On 21 February, eighteen members of our engineering team, including students, graduates and technicians, attended a training course at the Wayfinding Centre in Dublin, the world’s first interactive, multi-mode, transport training facility. Designed and delivered by Vision Ireland, the national sight loss agency, the course provided our team with a deeper understanding of the challenges people with disabilities experience when using public transport, which is invaluable in expanding a designer’s way of thinking about the public realm. 

The course was led by access ambassadors who, with their lived experience of disability, were well placed to describe the mental workload involved in planning simple journeys and keeping note of inaccessible streets or paths along their route. With the focus on learning through interaction, our team was tasked with accessing a variety of transport modes and features, including a DART carriage, a LUAS module, cycle lanes and bus shelters, using wheelchairs and with their eyes closed. This gave the attendees a deeper understanding of the barriers to travel for people with disabilities, including platform gaps, limited turning radii, and the lack of adaptions in facilities to enable vision impaired people use shorelining (a technique that involves following a wall, kerb, hedge or contrasting surface with a cane to aid navigation) to find a landmark or particular destination. It also helped them to appreciate how much easier and safer facilities designed to be universally accessible can be. 

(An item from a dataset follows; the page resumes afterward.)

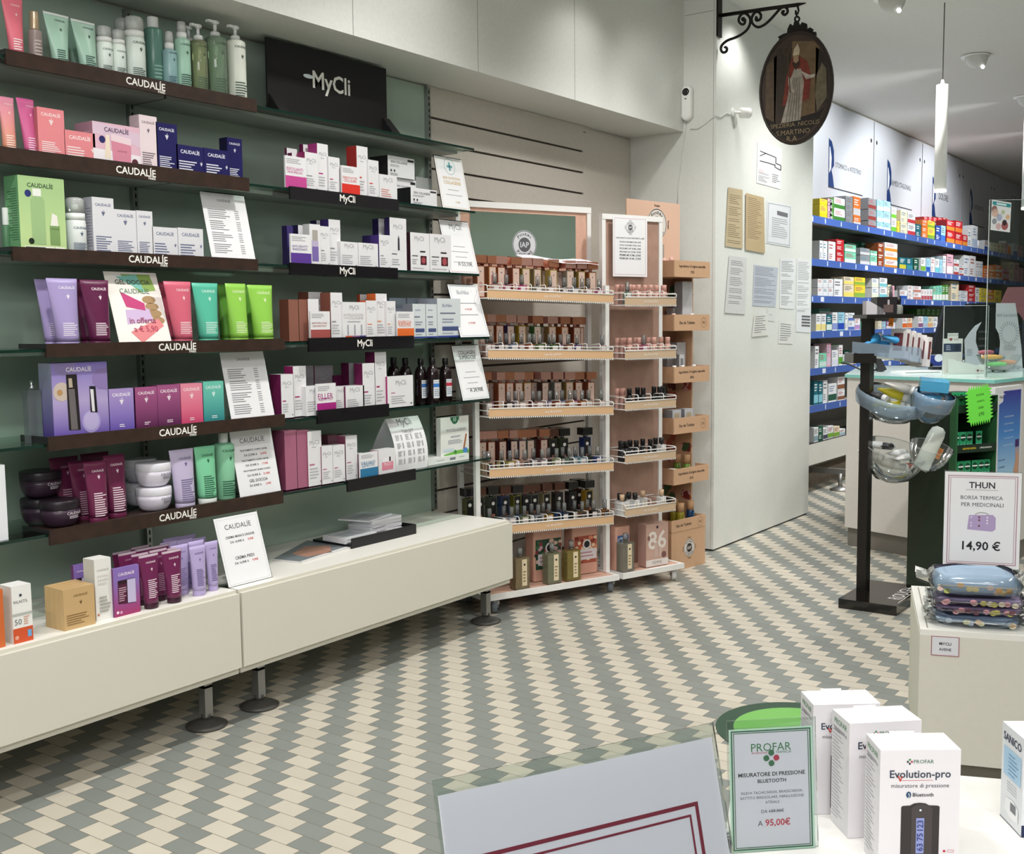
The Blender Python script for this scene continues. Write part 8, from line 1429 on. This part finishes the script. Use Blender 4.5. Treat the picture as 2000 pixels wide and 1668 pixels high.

On average, it takes a person with a disability up to five times longer to get from one place to another than for a non-disabled person. 

Following the course, our team had a keener sense of their responsibility as designers for ensuring equity and inclusion are at the forefront of their designs, particularly as we work towards a more sustainable Ireland, one in which bus, rail and light rail make up a greater share of the population’s primary means of transport. 

Andrew Thomson, ROD associate, said: “Having been part of the project team responsible for the delivery of the Wayfinding Centre in 2024, it was fantastic to see our younger team members experiencing its innovative offerings firsthand. The course was an invaluable learning opportunity for them, immersing them in the full range of transport modes available within the facility and testing their skills on the interconnected roads, crossings, and streetscapes that link various forms of transit.” 

Cathal Ó Gréagóir, student engineer, said: “As a cyclist, the bus islands and pedestrian-cyclist conflicts were of particular interest to me. I now understand how important it is to design these intersections to the needs of all users and to be conscious of how some users may be more vulnerable than others, particularly when interacting with cyclists.”

Fatima Quadri, graduate engineer, said: “It is incredible to see how the design of active travel facilities and facilities for vulnerable users are intrinsically connected and how one affects the other.